The senior advisor to Europe's top court said Tuesday that Google is not
responsible for third party information in its search results and that there is
no general "right to be forgotten" under the current data protection laws.
In a formal opinion to the European Court of Justice (ECJ), Advocate
General Niilo Jääskinen wrote that search engine service providers are not
responsible, on the basis of the current Data Protection Directive, for personal
data appearing on web pages they process.
When the Directive was adopted in 1995, Internet search engines were a new
phenomenon and, according to Jääskinen, their current role as de facto
gatekeepers to the Internet could not have been foreseen by the legislators. He
says that, as such, Google cannot be considered a 'controller' of personal data
under the rules as they were established nearly 20 years ago.
It therefore follows that national data protection authorities cannot
require a search engine to remove information from its index. Jääskinen adds
that rights to rectification, erasure or blocking of data only apply if there is
incomplete, inaccurate, libellous or criminal information.
One exception is if the original publisher of a web page includes
'exclusion codes', which advise search engines not to index, store or display a
page in search results.
The opinion comes after a Spanish case was referred to the ECJ. In early
1998, a Spanish newspaper published an announcement about a real-estate auction
ordered by the Spanish Ministry of Labour and Social Affairs due to social
security debts. This information was also made available online by the
paper.
In November 2009 the individual named as the owner of the property
contacted newspaper publisher to complain that, when his name was entered in the
Google search engine, a link to the announcement appeared in the search results.
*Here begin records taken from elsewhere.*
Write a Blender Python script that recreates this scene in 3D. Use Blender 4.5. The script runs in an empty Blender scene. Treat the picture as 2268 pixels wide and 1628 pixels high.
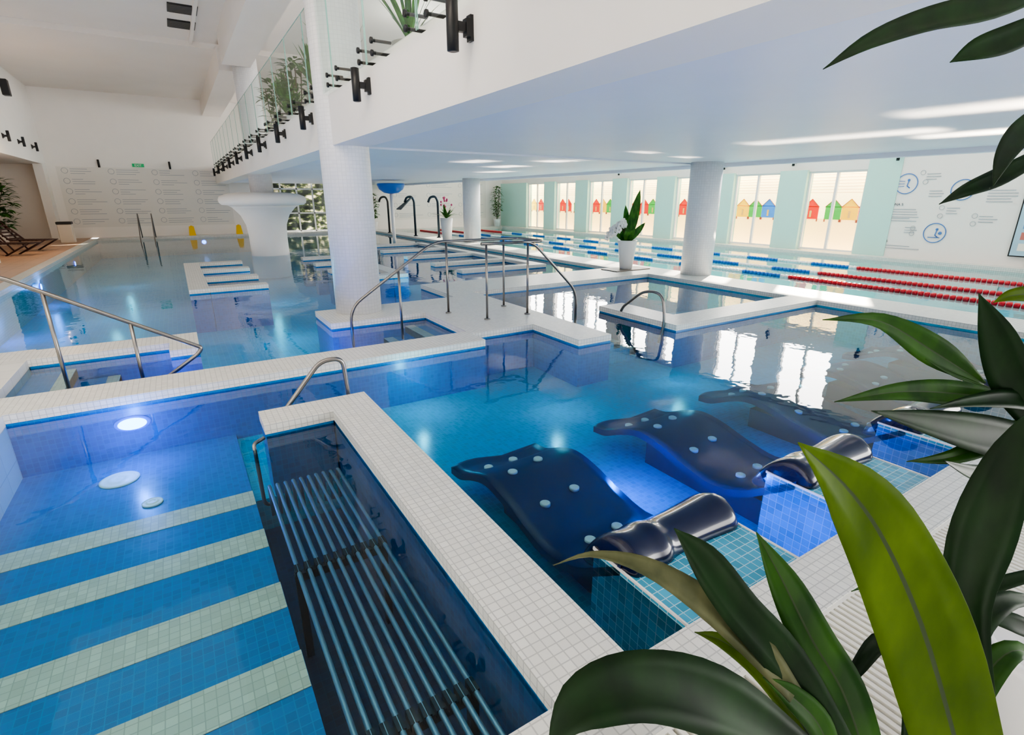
import bpy, math, random
from mathutils import Vector, Matrix
random.seed(7)
R=math.radians
S=bpy.context.scene
COL=S.collection
CAMZ=1.75; YAW=R(32); PITCH=R(18); FPX=1150.0
try:
    S.view_settings.look='AgX - Medium High Contrast'
except Exception as ex: print(ex)
# ---------------------------------------------------------------- materials
def lin(c):
    return tuple(((v/255)/12.92 if v/255<=.04045 else ((v/255+.055)/1.055)**2.4) for v in c)
def mat(name,c,rough=.5,metal=0,emit=0,ecol=None,coat=0,noise=0,nscale=6,alpha=1):
    m=bpy.data.materials.new(name); m.use_nodes=True
    nt=m.node_tree; b=nt.nodes['Principled BSDF']
    col=lin(c)+(1,)
    b.inputs['Base Color'].default_value=col
    b.inputs['Roughness'].default_value=rough
    b.inputs['Metallic'].default_value=metal
    b.inputs['Coat Weight'].default_value=coat
    if emit:
        b.inputs['Emission Color'].default_value=lin(ecol or c)+(1,)
        b.inputs['Emission Strength'].default_value=emit
    if noise:
        n=nt.nodes.new('ShaderNodeTexNoise'); n.inputs['Scale'].default_value=nscale; n.inputs['Detail'].default_value=5
        tc=nt.nodes.new('ShaderNodeTexCoord'); nt.links.new(tc.outputs['Object'],n.inputs['Vector'])
        mx=nt.nodes.new('ShaderNodeMix'); mx.data_type='RGBA'
        mx.inputs[6].default_value=col
        mx.inputs[7].default_value=tuple(v*(1-noise) for v in col[:3])+(1,)
        nt.links.new(n.outputs['Fac'],mx.inputs[0]); nt.links.new(mx.outputs[2],b.inputs['Base Color'])
    return m
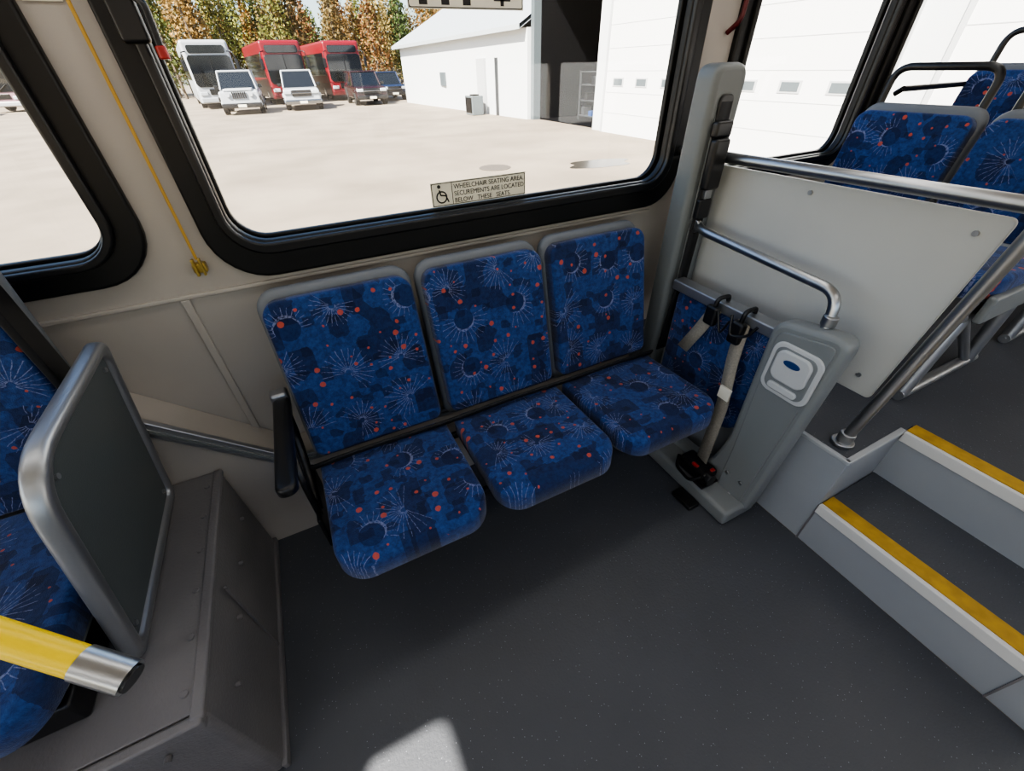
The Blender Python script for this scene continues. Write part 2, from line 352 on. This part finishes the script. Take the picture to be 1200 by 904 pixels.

He argued that the proceedings had been concluded and resolved many years
earlier and were now of no relevance. The newspaper replied that erasure of his
data was not appropriate, particularly given its official status.
In February 2010, he contacted Google Spain and requested the search engine
to remove links to the newspaper in search results associated with his name. He
also lodged a complaint with the Spanish Data Protection Agency (AEPD), which
initially upheld the complaint against Google but rejected the complaint against
the publisher. Google appealed the decision in the Spanish High Court, which
referred it to the ECJ.
The Advocate General also considered the geographic scope of the case and
said that when a company is involved in targeted advertising in a particular
country, the national data protection legislation of that country is applicable,
even if the technical data processing takes place elsewhere.
Although the Advocate General's Opinion is not binding on the ECJ, the
court ruling usually follows his independent advice.
Bill Echikson, Head of Free Expression, Google EMEA welcomed the Opinion.
"This is a good opinion for free expression. We're glad to see it supports our
long-held view that requiring search engines to suppress 'legitimate and legal
information' would amount to censorship," he said.
The Data Protection Directive is currently undergoing an overhaul and the
inclusion of a universal right to be forgotten, as proposed by E.U. Justice
Commissioner Viviane Reding, is proving one of the stumbling blocks. The Opinion
from Jääskinen suggests that such a right would indeed be a new development.